As the four major cablecos involved in a quadruple play joint venture with Sprint get ready to launch initial services, they may face another rival apart from the incumbent telcos, themselves moving towards quad play with a combination of fiber-to-the-home, IPTV, and their cellular arms.

This will come from the satellite broadcast sector - News Corp's DirecTV, with or without rival Echostar.

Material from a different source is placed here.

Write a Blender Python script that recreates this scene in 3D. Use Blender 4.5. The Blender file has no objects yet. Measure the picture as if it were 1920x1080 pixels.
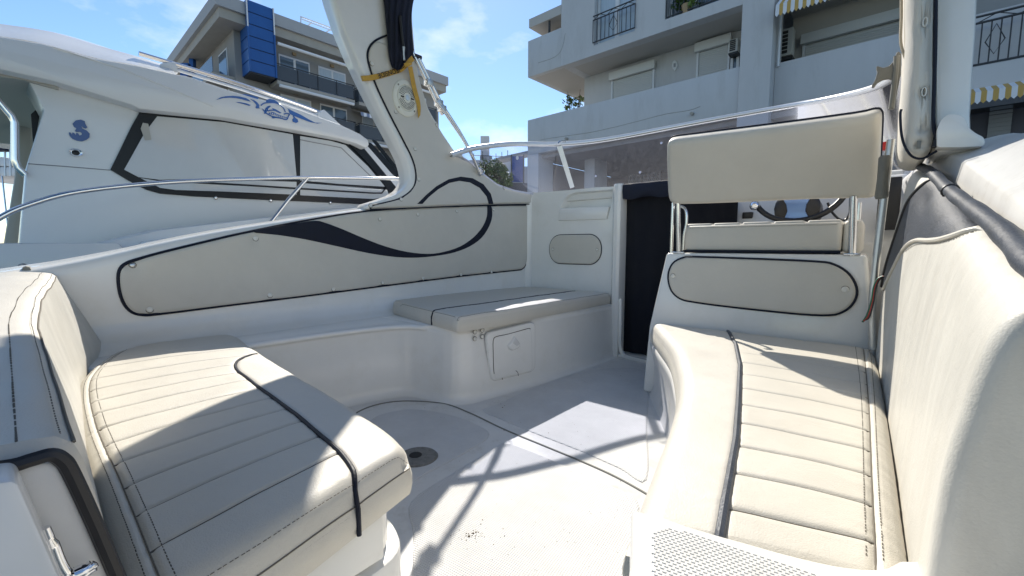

Its most likely partner to deliver the broadband and return play aspects of the network, the glaring hole in satellite's system, is Clearwire, since the other holder of US national broadband wireless spectrum, Sprint, is already spoken for, and the other 3G players are telco-controlled.

A deal between News Corp and Clearwire, long rumoured, looks increasingly probable as the former's chairman, Rupert Murdoch, drops heavy hints of near term broadband wireless activities and initial investments up to $1bn.

News of such a partnership could steal a little thunder from the imminent announcement of Sprint Nextel's choice of supplier for its own broadband wireless build-out in 2.5GHz, the most closely watched award of the year because of its critical importance to the future fortunes of all four main bidders (Motorola, Qualcomm, Samsung and IPWireless).

Of these, Motorola has a lot to lose, since Nextel is its largest customer with the legacy IDEN network, but can also win on more fronts because of its rapidly developing business in integrated quad play equipment, which draws together its handsets, networks and set-top boxes, using multiple protocols if necessary.

This could make Motorola a key supplier to the Cableco-Sprint combination even if it does not get the infrastructure deal, as well as an almost certain vendor to a DirecTV-Clearwire alliance, since it has already taken a stake in the latter and Motorola was one of the earliest majors clearly to state the case for broadband wireless as a quad play platform, and to stake a significant part of its growth strategy on the convergence of various broadband technologies to deliver ubiquitous access and content.

The coming months will be critical in deciding how far the company can cash in on its vision in its native market, with all the key operators behind the US shift to convergence poised to make major partnership decisions.

Motorola has already paid $300m to buy a stake in operator Clearwire and ensure that company's national roll-out is WiMAX-based, and that investment could yield significant dividends should current talks between Clearwire and News Corporation's US satellite TV arm DirecTV bear fruit.

In addition, breath remains bated at Motorola in anticipation of Sprint Nextel's decision about which equipment to use in its hefty swathe of 2.5GHz spectrum, with Motorola WiMAX being one of the options.